The holiday company, which was founded in 1841 and now provides 7 million breaks for British travellers every year, already owes nearly £1bn to lenders including 17 banks and its debt could top £1.5bn by the end of the year. Tthe value of the company plunged by 75% on the stock exchange making it worth just £87m. In a message on Twitter, the embattled tour operator said: "Thomas Cook reassures all customers it is business as usual. Our holidays are fully protected and can be booked with complete confidence."


Chief executive Sam Weihagen said: "We are as good and reliable today as we were yesterday. Flights are leaving as scheduled, shops are open for business." He added Thomas Cook was "pretty confident" the banks would again prove supportive.
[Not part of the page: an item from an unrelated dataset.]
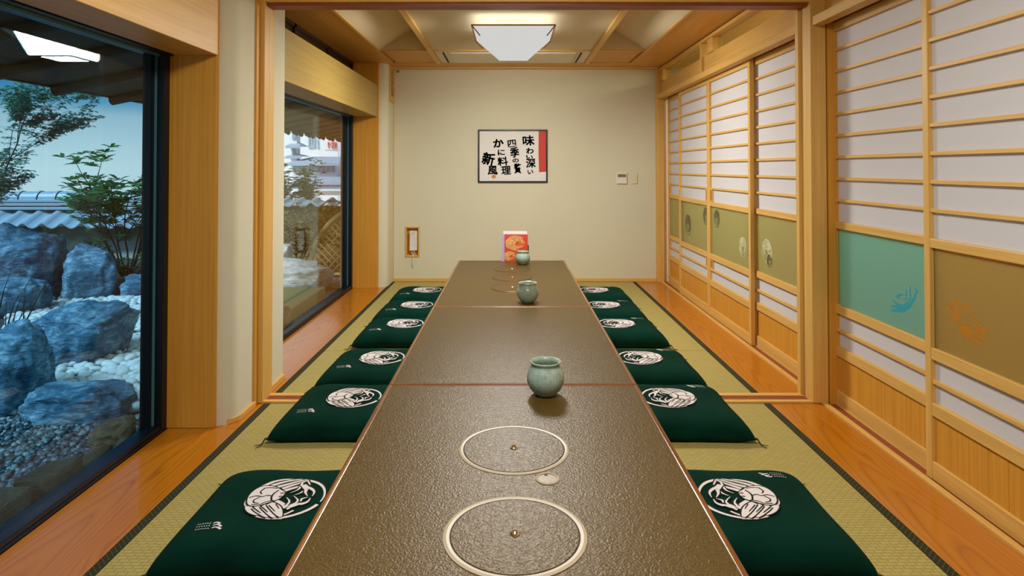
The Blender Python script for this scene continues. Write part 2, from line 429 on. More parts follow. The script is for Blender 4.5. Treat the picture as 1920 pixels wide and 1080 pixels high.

The group is Europe's second largest tour company and operates almost 1,000 high street travel agencies in the UK. As well as its eponymous brand, Thomas Cook trades under many other names, including Going Places, 18-30, Cresta and Sunset. In recent years the package holiday industry has come under severe pressure. The traditional two week "flop and drop" Mediterranean holiday has been hit by cutthroat competition which has slashed margins. Meanwhile more adventurous, internet-savvy travellers have taken their business elsewhere and once-profitable sidelines such as travel insurance have also been lost to online rivals.


At the same time rising unemployment, petrol prices and gas and electricity bills have put pressure on family budgets. In the squeezed middle lie tour operators such as Thomas Cook, whose travel agency chains might soon join bookshops, record shops and bank branches as yet another high street victim of the internet and the recession.


On Tuesday the company said bookings in France and Belgium had dropped by 20% in the last few weeks as consumer confidence has been hit by turmoil in the eurozone. The continued political uncertainty in Egypt, one of Thomas Cook's longest established holiday destinations, has added to its problems, as have the floods in Thailand.


Industry insiders said Thomas Cook must decisively stamp out doubts about its financial health before the new year, typically the busiest time for summer holiday bookings. Chris Photi, a travel industry accountant and turnaround specialist at White Hart Associates, said: "By January this needs to be 'old news'. Right now, would I want to be booking a Thomas Cook summer holiday? No. I may be covered if the group went bust, but why would I put myself through that uncertainty?"


On Tuesday the company's shares, worth more than 200p at the turn of this year, were changing hands for just 10p.


The company's financial dire straits have led to a string of senior executive departures in recent months. Thomas Cook's colourful chief executive Manny Fontenla-Novoa left abruptly in August. Over the previous four years he had received pay totalling £14.5m in cash and shares.


Like most travel companies, Thomas Cook enjoys huge revenue inflows in the first half of the year as holidaymakers book their summer breaks, but the group must also manage sizeable outflows in the winter months when the bulk of flights and hotel arrangements must be paid for.


For Thomas Cook the UK has been the source of the most persistent problems in recent times. The group had been expected to detail radical plans this week to slash the range of holidays offered to British customers and reduce its 41-strong fleet of aircraft servicing the UK. That cost-cutting push is still planned, but the details, along with the company's annual results, have been postponed while urgent negotiations continue with bankers.


Five weeks ago Thomas Cook announced it had removed concerns that it could breach its borrowing agreements this winter after securing an additional £100m loan and looser lending terms from the banks.


The biggest travel group failure in recent years was XL Leisure in 2008, which left the taxpayer-backed Atol consumer protection scheme to fund a £27m repatriation and compensation bill for 85,000 holidaymakers. The scheme was £42m in deficit in March despite a recent increase in the levy from £1 to £2.50 that Atol takes from travel agents for every holiday booking.


There are fears that the organisation could be overwhelmed by the collapse of a major operator such as Thomas Cook. But an Atol spokesman said: "We have lines of credit agreed with our financial backers which can be drawn upon.


There is not going to be a situation where we cannot meet our obligations." Atol is ultimately guaranteed by the Department for Transport, although the spokesman said it did not envisage a situation where Atol would seek taxpayer support.


Nationalisation of a travel agency sounds far-fetched, but has a historical precedent. In 1948, Thomas Cook was nationalised as part of the British Transport Commission and stayed in public hands until 1972. It was offloaded to a consortium of Trust House Forte, Midland Bank and the Automobile Association after spending years in uneasy competition with new operators specialising in cheap package holidays to Spain.